Write out each line exactly as it stands, please.

------ Source material ------

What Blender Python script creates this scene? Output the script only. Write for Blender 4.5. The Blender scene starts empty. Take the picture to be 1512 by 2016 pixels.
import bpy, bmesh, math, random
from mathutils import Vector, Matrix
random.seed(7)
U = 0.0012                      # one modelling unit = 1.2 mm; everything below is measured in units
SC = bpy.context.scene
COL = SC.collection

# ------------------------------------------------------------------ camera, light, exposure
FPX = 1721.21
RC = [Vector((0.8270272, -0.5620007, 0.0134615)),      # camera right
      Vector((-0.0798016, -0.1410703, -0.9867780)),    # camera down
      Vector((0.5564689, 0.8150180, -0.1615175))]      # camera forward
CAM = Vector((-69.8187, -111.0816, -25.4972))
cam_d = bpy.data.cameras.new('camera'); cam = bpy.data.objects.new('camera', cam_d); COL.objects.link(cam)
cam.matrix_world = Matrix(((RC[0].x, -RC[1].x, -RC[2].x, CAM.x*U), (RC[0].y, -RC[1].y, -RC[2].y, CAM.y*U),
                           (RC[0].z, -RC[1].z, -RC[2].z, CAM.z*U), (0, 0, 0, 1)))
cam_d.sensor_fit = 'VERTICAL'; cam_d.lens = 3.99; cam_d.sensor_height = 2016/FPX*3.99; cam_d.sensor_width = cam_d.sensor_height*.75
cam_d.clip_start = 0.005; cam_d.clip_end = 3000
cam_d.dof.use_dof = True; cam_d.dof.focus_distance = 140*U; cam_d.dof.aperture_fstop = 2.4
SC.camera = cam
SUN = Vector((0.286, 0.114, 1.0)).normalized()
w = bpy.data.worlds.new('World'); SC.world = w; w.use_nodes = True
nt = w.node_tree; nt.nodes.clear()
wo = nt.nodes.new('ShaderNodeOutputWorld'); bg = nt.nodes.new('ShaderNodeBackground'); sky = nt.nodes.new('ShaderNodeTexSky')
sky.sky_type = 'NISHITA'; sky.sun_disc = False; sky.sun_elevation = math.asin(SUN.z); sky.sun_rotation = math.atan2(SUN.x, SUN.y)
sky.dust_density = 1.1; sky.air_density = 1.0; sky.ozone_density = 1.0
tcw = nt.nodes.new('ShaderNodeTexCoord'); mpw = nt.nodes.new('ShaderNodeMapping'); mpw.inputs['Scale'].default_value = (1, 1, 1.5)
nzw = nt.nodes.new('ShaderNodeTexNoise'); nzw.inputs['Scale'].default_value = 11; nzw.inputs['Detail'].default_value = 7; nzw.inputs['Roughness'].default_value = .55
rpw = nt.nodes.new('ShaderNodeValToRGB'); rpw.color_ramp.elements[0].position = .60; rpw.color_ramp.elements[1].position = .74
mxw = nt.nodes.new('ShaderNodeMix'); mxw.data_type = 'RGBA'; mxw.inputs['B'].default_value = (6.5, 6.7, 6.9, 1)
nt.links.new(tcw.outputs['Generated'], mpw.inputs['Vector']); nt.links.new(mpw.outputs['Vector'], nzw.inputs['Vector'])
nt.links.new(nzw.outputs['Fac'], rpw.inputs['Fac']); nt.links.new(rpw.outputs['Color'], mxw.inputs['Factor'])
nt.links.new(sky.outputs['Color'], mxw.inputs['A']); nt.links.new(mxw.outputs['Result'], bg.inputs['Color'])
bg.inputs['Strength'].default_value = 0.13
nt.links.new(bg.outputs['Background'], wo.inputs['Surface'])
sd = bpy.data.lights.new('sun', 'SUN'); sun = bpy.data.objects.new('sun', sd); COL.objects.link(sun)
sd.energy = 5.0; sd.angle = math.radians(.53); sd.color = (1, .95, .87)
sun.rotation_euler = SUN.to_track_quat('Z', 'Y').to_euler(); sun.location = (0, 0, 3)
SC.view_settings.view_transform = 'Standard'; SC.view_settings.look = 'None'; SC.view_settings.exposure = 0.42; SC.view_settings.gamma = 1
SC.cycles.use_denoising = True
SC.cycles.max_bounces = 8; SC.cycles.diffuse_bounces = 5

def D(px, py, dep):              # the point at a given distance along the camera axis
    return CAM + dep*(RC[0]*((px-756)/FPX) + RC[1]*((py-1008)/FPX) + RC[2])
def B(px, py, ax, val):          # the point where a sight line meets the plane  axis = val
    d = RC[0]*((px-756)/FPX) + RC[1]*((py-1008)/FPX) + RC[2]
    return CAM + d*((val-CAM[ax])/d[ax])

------

* Answer below:
What Blender Python script creates this scene? Output the script only. Write for Blender 4.5. The Blender scene starts empty. Take the picture to be 1512 by 2016 pixels.
import bpy, bmesh, math, random
from mathutils import Vector, Matrix
random.seed(7)
U = 0.0012                      # one modelling unit = 1.2 mm; everything below is measured in units
SC = bpy.context.scene
COL = SC.collection

# ------------------------------------------------------------------ camera, light, exposure
FPX = 1721.21
RC = [Vector((0.8270272, -0.5620007, 0.0134615)),      # camera right
      Vector((-0.0798016, -0.1410703, -0.9867780)),    # camera down
      Vector((0.5564689, 0.8150180, -0.1615175))]      # camera forward
CAM = Vector((-69.8187, -111.0816, -25.4972))
cam_d = bpy.data.cameras.new('camera'); cam = bpy.data.objects.new('camera', cam_d); COL.objects.link(cam)
cam.matrix_world = Matrix(((RC[0].x, -RC[1].x, -RC[2].x, CAM.x*U), (RC[0].y, -RC[1].y, -RC[2].y, CAM.y*U),
                           (RC[0].z, -RC[1].z, -RC[2].z, CAM.z*U), (0, 0, 0, 1)))
cam_d.sensor_fit = 'VERTICAL'; cam_d.lens = 3.99; cam_d.sensor_height = 2016/FPX*3.99; cam_d.sensor_width = cam_d.sensor_height*.75
cam_d.clip_start = 0.005; cam_d.clip_end = 3000
cam_d.dof.use_dof = True; cam_d.dof.focus_distance = 140*U; cam_d.dof.aperture_fstop = 2.4
SC.camera = cam
SUN = Vector((0.286, 0.114, 1.0)).normalized()
w = bpy.data.worlds.new('World'); SC.world = w; w.use_nodes = True
nt = w.node_tree; nt.nodes.clear()
wo = nt.nodes.new('ShaderNodeOutputWorld'); bg = nt.nodes.new('ShaderNodeBackground'); sky = nt.nodes.new('ShaderNodeTexSky')
sky.sky_type = 'NISHITA'; sky.sun_disc = False; sky.sun_elevation = math.asin(SUN.z); sky.sun_rotation = math.atan2(SUN.x, SUN.y)
sky.dust_density = 1.1; sky.air_density = 1.0; sky.ozone_density = 1.0
tcw = nt.nodes.new('ShaderNodeTexCoord'); mpw = nt.nodes.new('ShaderNodeMapping'); mpw.inputs['Scale'].default_value = (1, 1, 1.5)
nzw = nt.nodes.new('ShaderNodeTexNoise'); nzw.inputs['Scale'].default_value = 11; nzw.inputs['Detail'].default_value = 7; nzw.inputs['Roughness'].default_value = .55
rpw = nt.nodes.new('ShaderNodeValToRGB'); rpw.color_ramp.elements[0].position = .60; rpw.color_ramp.elements[1].position = .74
mxw = nt.nodes.new('ShaderNodeMix'); mxw.data_type = 'RGBA'; mxw.inputs['B'].default_value = (6.5, 6.7, 6.9, 1)
nt.links.new(tcw.outputs['Generated'], mpw.inputs['Vector']); nt.links.new(mpw.outputs['Vector'], nzw.inputs['Vector'])
nt.links.new(nzw.outputs['Fac'], rpw.inputs['Fac']); nt.links.new(rpw.outputs['Color'], mxw.inputs['Factor'])
nt.links.new(sky.outputs['Color'], mxw.inputs['A']); nt.links.new(mxw.outputs['Result'], bg.inputs['Color'])
bg.inputs['Strength'].default_value = 0.13
nt.links.new(bg.outputs['Background'], wo.inputs['Surface'])
sd = bpy.data.lights.new('sun', 'SUN'); sun = bpy.data.objects.new('sun', sd); COL.objects.link(sun)
sd.energy = 5.0; sd.angle = math.radians(.53); sd.color = (1, .95, .87)
sun.rotation_euler = SUN.to_track_quat('Z', 'Y').to_euler(); sun.location = (0, 0, 3)
SC.view_settings.view_transform = 'Standard'; SC.view_settings.look = 'None'; SC.view_settings.exposure = 0.42; SC.view_settings.gamma = 1
SC.cycles.use_denoising = True
SC.cycles.max_bounces = 8; SC.cycles.diffuse_bounces = 5

def D(px, py, dep):              # the point at a given distance along the camera axis
    return CAM + dep*(RC[0]*((px-756)/FPX) + RC[1]*((py-1008)/FPX) + RC[2])
def B(px, py, ax, val):          # the point where a sight line meets the plane  axis = val
    d = RC[0]*((px-756)/FPX) + RC[1]*((py-1008)/FPX) + RC[2]
    return CAM + d*((val-CAM[ax])/d[ax])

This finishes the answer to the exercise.